Oggi anche chi non ha un’identità se la costruisce con il marketing, oppure c’è chi la coltiva e la fa crescere con sacrificio. Noi abbiamo una storia tessile importante alle spalle e non la sappiamo o vogliamo usare a vantaggio di tutti; ognuno per sé, ma questo non porta crescita diffusa.
L’INVESTIMENTO COME MOLTIPLICATORE D’IMPEGNO
Vorrei concludere il mio contributo con un auspicio: non vorrei più sentire dire che tutto deve costare poco, che non ci sono i soldi per fare. I soldi si cercano, i soldi si devono spendere se si vogliono raggiungere grandi risultati. Vorrei che si pensasse un po’ più in grande e si vedesse più lontano. Il mondo non termina ai margini del territorio.
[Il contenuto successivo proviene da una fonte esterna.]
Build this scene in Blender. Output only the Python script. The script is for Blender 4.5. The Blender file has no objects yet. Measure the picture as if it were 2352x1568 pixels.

Gli imprenditori più attivi arrivano da fuori e riconoscono bellezza, opportunità, vantaggi.
Bisogna essere capaci di programmare, trovare finanziamenti e fare azioni decisive.
Un ultimo esempio, molto vicino è il FORTE DI BARD che ha saputo ristrutturare il proprio posizionamento come bene culturale. Non era un obiettivo semplice da raggiungere perché si trattava di un complesso costruito oneroso da mantenere e ristrutturare. Gli organizzatori si sono dotati di fondi, di un progetto culturale mirato e oggi gli investimenti continuano e attingono visitatori dai territori vicini, come il nostro, che risultano meno propositivi in termini culturali.
Grazie per l’attenzione e grazie a Eco di Biella e BIelleseGreen per l’invito.